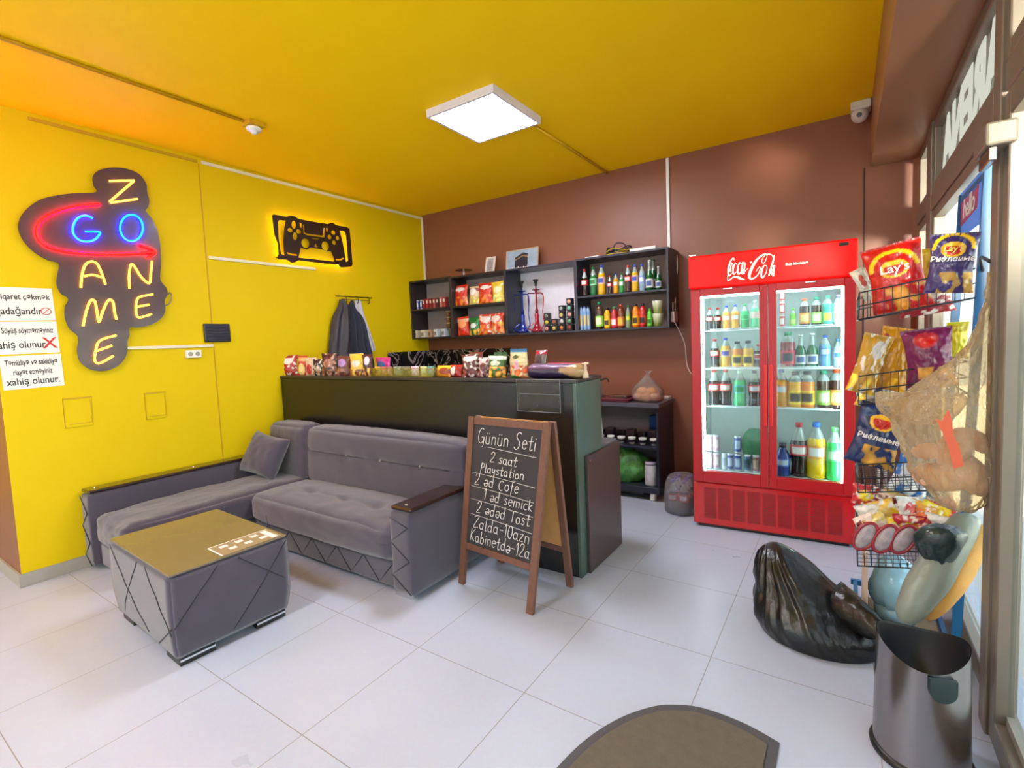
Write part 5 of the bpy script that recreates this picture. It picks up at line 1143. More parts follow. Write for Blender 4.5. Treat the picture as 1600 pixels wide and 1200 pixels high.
# logo in brush script
cream = mat('lit_cream_lettering', (250, 240, 215), .4, emis=(255, 240, 210), es=.8)
def LP(x, y): # zoom px (10x, origin 1120,390) -> fridge local plane
    p = oY(1120 + x / 10, 390 + y / 10, 3.632); q6 = FM.inverted() @ p
    r = ray(1120 + x / 10, 390 + y / 10); o_ = FM.inverted() @ Vector((0, 0, H)); d_ = FM.inverted().to_3x3() @ r; s_ = (-.0135 - o_.y) / d_.y; q6 = o_ + d_ * s_
    return (q6.x, -.0135, q6.z)
def stroke(bm, pts, ws, yofs=0):
    P = catmull([Vector((a, b3, 0)) for a, b3 in pts], 6); Wn = catmull([Vector((w_, 0, 0)) for w_ in ws], 6); rings = []
    for i, p in enumerate(P):
        d_ = (P[min(i + 1, len(P) - 1)] - P[max(i - 1, 0)]); d_ = d_.normalized() if d_.length > 1e-6 else Vector((1, 0, 0)); nrm = Vector((-d_.y, d_.x, 0)); w_ = Wn[i].x / 2
        a = LP(*(p + nrm * w_)[:2]); c = LP(*(p - nrm * w_)[:2])
        rings.append([bm.verts.new(a), bm.verts.new(c), bm.verts.new((c[0], c[1] - .003, c[2])), bm.verts.new((a[0], a[1] - .003, a[2]))])
    for i in range(len(rings) - 1):
        for k in range(4): bm.faces.new((rings[i][k], rings[i][(k + 1) % 4], rings[i + 1][(k + 1) % 4], rings[i + 1][k]))
    bm.faces.new(rings[0]); bm.faces.new(rings[-1])
bm = B()
stroke(bm, [(270, 170), (265, 135), (240, 145), (205, 210), (182, 300), (185, 390), (205, 405), (235, 370)], [6, 12, 14, 20, 28, 26, 16, 6])
stroke(bm, [(170, 400), (172, 480), (200, 475), (260, 430), (320, 430), (380, 455), (440, 468)], [8, 14, 16, 16, 30, 30, 4])
stroke(bm, [(235, 205), (222, 260), (212, 330), (222, 350)], [8, 12, 14, 6])
stroke(bm, [(235, 215), (250, 225), (252, 260), (240, 300)], [6, 12, 10, 5])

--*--

▸ **THE TASK**:
Reproduce each line exactly as it appears, omitting the pictures.

▸ **SOLUTION TO THE PROBLEM**:
Write part 5 of the bpy script that recreates this picture. It picks up at line 1143. More parts follow. Write for Blender 4.5. Treat the picture as 1600 pixels wide and 1200 pixels high.
# logo in brush script
cream = mat('lit_cream_lettering', (250, 240, 215), .4, emis=(255, 240, 210), es=.8)
def LP(x, y): # zoom px (10x, origin 1120,390) -> fridge local plane
    p = oY(1120 + x / 10, 390 + y / 10, 3.632); q6 = FM.inverted() @ p
    r = ray(1120 + x / 10, 390 + y / 10); o_ = FM.inverted() @ Vector((0, 0, H)); d_ = FM.inverted().to_3x3() @ r; s_ = (-.0135 - o_.y) / d_.y; q6 = o_ + d_ * s_
    return (q6.x, -.0135, q6.z)
def stroke(bm, pts, ws, yofs=0):
    P = catmull([Vector((a, b3, 0)) for a, b3 in pts], 6); Wn = catmull([Vector((w_, 0, 0)) for w_ in ws], 6); rings = []
    for i, p in enumerate(P):
        d_ = (P[min(i + 1, len(P) - 1)] - P[max(i - 1, 0)]); d_ = d_.normalized() if d_.length > 1e-6 else Vector((1, 0, 0)); nrm = Vector((-d_.y, d_.x, 0)); w_ = Wn[i].x / 2
        a = LP(*(p + nrm * w_)[:2]); c = LP(*(p - nrm * w_)[:2])
        rings.append([bm.verts.new(a), bm.verts.new(c), bm.verts.new((c[0], c[1] - .003, c[2])), bm.verts.new((a[0], a[1] - .003, a[2]))])
    for i in range(len(rings) - 1):
        for k in range(4): bm.faces.new((rings[i][k], rings[i][(k + 1) % 4], rings[i + 1][(k + 1) % 4], rings[i + 1][k]))
    bm.faces.new(rings[0]); bm.faces.new(rings[-1])
bm = B()
stroke(bm, [(270, 170), (265, 135), (240, 145), (205, 210), (182, 300), (185, 390), (205, 405), (235, 370)], [6, 12, 14, 20, 28, 26, 16, 6])
stroke(bm, [(170, 400), (172, 480), (200, 475), (260, 430), (320, 430), (380, 455), (440, 468)], [8, 14, 16, 16, 30, 30, 4])
stroke(bm, [(235, 205), (222, 260), (212, 330), (222, 350)], [8, 12, 14, 6])
stroke(bm, [(235, 215), (250, 225), (252, 260), (240, 300)], [6, 12, 10, 5])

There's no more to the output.